Search the listing below for "part". Copy each matching line.

:::

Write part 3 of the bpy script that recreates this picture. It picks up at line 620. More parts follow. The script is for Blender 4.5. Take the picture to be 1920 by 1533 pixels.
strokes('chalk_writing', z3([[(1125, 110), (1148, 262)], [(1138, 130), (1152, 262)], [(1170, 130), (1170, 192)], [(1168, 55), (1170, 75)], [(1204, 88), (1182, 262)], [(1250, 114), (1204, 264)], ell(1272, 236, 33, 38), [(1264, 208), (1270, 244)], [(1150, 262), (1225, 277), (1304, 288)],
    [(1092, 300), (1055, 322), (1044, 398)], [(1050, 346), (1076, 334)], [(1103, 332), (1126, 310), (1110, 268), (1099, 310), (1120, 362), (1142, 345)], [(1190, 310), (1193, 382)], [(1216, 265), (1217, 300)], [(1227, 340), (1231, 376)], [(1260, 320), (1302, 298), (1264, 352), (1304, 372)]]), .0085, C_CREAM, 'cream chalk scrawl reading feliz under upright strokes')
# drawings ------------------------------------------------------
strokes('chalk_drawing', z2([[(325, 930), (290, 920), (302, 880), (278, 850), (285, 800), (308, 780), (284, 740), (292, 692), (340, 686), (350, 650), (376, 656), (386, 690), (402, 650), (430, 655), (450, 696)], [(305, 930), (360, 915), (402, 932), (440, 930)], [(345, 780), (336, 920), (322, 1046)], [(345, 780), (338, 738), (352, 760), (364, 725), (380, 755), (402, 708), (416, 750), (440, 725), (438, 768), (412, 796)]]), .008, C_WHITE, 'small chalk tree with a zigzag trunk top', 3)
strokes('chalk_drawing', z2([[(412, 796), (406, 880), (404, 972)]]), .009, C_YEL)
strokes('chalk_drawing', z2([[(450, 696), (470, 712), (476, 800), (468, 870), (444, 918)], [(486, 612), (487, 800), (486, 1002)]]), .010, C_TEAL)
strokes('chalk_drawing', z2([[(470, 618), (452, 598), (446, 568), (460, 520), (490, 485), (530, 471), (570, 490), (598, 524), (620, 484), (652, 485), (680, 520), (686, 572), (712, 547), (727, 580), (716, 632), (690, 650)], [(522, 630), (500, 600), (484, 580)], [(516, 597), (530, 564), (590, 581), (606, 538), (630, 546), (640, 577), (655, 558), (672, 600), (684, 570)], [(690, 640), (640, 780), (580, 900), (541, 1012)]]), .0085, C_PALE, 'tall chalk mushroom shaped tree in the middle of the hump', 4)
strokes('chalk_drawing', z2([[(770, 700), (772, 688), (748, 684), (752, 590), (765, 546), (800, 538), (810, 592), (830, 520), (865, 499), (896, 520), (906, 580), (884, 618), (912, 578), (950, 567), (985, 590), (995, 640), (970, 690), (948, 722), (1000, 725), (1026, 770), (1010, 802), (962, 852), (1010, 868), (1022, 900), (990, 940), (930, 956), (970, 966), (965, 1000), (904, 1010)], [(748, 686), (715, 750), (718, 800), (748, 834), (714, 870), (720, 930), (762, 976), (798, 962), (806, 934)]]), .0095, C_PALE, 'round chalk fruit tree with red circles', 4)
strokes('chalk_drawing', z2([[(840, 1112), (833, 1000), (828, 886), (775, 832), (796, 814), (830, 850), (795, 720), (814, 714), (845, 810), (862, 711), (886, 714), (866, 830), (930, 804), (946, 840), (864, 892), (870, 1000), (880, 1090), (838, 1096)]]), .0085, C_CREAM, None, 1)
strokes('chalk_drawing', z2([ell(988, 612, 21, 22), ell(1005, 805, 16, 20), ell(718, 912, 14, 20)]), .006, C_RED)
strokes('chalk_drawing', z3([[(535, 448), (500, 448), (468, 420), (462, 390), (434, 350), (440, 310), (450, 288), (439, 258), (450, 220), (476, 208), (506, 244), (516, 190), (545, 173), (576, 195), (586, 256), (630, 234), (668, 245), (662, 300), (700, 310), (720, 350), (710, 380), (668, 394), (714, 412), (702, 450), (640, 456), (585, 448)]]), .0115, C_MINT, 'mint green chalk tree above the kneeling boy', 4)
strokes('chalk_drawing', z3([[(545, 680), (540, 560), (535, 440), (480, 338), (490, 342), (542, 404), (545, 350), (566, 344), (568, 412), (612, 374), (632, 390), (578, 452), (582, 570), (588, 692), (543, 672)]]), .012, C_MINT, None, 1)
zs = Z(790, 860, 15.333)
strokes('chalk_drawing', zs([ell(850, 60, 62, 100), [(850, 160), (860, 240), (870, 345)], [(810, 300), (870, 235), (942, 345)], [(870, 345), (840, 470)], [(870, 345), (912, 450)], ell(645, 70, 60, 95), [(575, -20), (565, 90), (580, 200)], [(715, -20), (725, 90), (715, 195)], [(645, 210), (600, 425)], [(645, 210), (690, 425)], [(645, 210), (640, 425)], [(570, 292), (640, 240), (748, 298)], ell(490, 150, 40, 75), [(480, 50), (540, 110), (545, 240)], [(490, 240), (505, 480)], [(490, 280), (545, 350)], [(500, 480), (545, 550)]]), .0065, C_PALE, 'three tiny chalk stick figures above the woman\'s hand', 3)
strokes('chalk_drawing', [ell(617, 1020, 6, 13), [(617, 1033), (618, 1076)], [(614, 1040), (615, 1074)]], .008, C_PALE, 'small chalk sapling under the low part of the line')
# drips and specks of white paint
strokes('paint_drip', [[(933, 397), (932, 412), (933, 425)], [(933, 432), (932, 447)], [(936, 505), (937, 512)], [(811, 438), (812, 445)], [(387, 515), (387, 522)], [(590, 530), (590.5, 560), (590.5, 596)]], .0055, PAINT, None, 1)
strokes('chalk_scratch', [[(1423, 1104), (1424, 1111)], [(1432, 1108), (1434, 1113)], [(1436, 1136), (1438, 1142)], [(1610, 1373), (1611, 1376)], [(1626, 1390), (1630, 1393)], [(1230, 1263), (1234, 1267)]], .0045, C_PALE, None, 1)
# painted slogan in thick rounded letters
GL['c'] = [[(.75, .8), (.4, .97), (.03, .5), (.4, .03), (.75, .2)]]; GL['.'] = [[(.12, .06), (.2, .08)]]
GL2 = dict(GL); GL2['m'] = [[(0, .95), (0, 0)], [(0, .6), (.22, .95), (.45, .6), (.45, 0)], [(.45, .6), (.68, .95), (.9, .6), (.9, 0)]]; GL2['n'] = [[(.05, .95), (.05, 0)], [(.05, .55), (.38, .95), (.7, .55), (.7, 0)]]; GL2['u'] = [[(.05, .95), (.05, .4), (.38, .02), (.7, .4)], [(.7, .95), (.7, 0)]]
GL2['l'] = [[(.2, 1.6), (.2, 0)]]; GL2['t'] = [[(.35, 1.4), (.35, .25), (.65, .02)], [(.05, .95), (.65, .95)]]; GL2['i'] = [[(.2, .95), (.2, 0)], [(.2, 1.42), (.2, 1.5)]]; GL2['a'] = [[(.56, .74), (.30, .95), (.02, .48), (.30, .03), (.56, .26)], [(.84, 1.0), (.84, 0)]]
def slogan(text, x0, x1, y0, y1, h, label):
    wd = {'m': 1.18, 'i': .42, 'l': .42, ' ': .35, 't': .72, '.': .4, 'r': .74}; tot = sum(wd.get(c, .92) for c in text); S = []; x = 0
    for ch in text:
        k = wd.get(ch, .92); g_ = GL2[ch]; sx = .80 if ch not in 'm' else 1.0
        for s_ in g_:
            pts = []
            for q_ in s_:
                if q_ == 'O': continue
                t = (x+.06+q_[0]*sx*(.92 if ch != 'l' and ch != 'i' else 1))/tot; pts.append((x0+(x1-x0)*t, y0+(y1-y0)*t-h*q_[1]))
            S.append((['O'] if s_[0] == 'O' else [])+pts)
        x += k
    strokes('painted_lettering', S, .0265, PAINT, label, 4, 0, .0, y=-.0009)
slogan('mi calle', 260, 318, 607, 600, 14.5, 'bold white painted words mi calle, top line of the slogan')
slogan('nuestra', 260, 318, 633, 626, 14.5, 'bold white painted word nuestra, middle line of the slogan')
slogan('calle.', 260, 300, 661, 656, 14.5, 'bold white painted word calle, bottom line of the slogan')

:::

* _Worked answer_
Write part 3 of the bpy script that recreates this picture. It picks up at line 620. More parts follow. The script is for Blender 4.5. Take the picture to be 1920 by 1533 pixels.
strokes('chalk_drawing', [ell(617, 1020, 6, 13), [(617, 1033), (618, 1076)], [(614, 1040), (615, 1074)]], .008, C_PALE, 'small chalk sapling under the low part of the line')